### Task requirements
Of the lines in the listing, how many include the string "scene"? Write the number and nothing else.

### Supplied data
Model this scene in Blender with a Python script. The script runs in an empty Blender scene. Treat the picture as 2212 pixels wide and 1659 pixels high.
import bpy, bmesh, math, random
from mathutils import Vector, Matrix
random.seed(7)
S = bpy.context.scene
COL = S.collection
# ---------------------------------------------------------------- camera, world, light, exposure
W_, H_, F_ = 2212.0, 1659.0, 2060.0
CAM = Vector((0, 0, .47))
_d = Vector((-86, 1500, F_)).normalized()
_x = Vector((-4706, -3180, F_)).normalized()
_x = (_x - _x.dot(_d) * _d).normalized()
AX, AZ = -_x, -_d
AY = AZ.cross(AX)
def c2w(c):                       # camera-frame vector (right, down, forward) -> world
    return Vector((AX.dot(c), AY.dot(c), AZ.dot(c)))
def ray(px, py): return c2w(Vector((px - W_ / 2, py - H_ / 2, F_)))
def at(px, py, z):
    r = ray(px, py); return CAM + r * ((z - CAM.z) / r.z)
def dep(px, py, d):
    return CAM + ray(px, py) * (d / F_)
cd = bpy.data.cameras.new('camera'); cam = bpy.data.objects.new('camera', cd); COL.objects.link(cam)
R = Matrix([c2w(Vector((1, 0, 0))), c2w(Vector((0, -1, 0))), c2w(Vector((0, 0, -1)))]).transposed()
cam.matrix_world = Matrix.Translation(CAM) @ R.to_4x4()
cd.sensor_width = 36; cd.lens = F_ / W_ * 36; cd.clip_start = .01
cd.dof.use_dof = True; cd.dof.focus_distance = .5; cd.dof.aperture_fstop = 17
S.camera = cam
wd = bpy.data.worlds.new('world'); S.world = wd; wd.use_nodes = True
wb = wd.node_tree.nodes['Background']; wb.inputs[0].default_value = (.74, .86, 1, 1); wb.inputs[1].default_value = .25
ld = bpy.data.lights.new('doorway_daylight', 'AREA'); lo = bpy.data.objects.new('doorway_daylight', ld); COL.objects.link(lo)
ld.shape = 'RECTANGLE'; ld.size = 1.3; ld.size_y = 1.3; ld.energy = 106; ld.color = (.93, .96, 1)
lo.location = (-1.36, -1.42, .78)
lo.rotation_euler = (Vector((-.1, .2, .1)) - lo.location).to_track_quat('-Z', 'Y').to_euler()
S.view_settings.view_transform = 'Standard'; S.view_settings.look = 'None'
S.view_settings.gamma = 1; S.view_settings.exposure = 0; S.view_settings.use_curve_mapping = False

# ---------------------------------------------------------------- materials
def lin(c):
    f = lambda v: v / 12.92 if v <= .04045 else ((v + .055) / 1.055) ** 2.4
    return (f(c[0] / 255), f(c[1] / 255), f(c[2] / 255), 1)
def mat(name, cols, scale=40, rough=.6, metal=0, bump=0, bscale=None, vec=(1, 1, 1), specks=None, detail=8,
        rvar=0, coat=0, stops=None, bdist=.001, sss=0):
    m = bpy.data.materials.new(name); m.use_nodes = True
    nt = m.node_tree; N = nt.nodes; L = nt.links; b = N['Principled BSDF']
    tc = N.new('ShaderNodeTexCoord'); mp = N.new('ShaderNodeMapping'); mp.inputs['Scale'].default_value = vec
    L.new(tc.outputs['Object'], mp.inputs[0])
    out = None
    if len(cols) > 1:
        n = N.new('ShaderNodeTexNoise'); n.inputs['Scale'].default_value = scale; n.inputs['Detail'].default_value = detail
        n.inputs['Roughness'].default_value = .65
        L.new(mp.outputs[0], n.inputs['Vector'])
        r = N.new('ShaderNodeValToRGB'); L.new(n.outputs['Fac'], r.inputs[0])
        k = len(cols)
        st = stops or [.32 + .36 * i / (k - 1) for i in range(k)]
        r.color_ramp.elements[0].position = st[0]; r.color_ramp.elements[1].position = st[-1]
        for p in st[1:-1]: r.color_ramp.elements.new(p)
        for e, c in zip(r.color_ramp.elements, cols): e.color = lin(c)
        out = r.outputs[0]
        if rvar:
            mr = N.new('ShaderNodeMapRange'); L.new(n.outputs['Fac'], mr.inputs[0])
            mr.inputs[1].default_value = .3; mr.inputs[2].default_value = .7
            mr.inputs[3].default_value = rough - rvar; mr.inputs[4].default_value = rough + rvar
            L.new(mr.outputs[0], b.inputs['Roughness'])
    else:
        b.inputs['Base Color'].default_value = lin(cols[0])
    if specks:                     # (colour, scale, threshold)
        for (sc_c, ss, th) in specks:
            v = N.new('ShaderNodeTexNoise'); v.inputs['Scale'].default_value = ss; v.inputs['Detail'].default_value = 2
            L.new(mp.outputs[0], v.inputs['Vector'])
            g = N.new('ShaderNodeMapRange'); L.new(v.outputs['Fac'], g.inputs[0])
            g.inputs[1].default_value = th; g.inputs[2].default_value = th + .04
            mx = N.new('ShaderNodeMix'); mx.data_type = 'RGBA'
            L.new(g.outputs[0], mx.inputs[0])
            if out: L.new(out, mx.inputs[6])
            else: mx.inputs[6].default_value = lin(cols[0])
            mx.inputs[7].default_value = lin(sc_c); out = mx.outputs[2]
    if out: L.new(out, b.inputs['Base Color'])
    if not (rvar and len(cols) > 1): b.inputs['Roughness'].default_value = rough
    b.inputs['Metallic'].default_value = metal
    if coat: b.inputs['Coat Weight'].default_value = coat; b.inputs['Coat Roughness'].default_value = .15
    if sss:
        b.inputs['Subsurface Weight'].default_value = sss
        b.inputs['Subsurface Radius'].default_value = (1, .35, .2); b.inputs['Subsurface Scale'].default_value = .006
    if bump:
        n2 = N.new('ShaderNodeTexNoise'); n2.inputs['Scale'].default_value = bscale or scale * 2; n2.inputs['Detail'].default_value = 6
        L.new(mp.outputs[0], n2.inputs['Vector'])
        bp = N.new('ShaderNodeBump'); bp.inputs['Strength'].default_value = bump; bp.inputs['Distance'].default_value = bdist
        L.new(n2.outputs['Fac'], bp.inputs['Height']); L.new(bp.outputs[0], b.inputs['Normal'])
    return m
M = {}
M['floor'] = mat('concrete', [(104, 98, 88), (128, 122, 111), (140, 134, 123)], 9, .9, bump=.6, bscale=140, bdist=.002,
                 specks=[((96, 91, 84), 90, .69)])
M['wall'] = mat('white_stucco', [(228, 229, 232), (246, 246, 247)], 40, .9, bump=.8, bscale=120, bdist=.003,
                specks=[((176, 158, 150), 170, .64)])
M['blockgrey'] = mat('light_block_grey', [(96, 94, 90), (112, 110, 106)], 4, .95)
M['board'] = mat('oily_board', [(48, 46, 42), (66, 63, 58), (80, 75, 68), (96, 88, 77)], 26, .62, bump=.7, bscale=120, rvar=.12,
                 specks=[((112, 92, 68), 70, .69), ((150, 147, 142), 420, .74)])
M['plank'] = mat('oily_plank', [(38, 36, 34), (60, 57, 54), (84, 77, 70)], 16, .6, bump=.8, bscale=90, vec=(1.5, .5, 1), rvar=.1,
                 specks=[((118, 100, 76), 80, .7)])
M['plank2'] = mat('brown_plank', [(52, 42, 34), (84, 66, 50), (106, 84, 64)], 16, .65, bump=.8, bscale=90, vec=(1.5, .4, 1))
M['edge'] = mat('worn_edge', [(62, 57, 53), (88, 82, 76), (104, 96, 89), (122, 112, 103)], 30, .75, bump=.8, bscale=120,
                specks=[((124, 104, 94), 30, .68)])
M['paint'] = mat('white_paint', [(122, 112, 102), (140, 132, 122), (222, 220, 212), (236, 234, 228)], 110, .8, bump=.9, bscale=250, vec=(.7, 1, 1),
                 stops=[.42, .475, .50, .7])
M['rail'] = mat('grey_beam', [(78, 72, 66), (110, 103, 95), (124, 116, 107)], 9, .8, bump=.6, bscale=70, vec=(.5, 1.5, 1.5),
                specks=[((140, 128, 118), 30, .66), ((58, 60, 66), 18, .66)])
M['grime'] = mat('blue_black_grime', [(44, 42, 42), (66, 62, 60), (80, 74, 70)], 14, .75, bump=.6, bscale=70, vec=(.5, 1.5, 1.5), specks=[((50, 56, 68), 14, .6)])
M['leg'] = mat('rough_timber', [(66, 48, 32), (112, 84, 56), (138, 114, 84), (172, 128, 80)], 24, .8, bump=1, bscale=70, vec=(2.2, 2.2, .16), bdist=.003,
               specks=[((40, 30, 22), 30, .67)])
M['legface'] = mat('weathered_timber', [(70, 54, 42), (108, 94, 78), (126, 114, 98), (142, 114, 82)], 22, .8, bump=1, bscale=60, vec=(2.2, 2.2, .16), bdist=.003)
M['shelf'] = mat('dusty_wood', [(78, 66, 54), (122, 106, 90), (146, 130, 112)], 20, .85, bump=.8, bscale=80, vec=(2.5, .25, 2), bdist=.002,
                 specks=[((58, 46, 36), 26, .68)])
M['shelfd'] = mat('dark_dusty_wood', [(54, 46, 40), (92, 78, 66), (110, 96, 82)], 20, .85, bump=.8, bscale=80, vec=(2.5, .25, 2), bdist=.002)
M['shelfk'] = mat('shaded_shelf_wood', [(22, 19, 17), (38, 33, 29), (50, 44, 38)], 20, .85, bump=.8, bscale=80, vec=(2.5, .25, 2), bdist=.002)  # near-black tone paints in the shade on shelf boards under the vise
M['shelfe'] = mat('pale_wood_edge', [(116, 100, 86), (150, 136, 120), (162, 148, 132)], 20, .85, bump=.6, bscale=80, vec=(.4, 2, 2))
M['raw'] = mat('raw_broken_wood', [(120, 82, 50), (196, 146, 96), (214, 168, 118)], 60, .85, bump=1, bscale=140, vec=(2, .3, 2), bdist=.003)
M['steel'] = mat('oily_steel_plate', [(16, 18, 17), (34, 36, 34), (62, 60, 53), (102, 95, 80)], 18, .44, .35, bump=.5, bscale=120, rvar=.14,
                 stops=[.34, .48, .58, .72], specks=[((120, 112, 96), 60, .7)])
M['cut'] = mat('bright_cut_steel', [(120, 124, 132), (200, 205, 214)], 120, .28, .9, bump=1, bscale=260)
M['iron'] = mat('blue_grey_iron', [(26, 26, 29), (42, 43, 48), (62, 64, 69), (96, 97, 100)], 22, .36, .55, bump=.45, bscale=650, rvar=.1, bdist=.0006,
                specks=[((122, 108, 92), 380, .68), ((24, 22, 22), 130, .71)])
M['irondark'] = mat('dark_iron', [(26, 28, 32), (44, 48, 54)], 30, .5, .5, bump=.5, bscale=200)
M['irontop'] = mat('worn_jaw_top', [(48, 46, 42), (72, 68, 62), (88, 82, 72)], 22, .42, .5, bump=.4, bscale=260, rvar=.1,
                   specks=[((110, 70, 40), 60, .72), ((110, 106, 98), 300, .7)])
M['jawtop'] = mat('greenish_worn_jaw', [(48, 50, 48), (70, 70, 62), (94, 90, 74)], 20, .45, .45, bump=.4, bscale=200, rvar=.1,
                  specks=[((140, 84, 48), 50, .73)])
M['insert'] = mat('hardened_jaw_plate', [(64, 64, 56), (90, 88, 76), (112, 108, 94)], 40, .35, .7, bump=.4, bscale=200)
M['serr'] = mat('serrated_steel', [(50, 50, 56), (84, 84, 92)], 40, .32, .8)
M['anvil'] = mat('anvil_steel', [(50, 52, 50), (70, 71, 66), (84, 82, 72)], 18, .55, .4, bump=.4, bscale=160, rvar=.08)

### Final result
2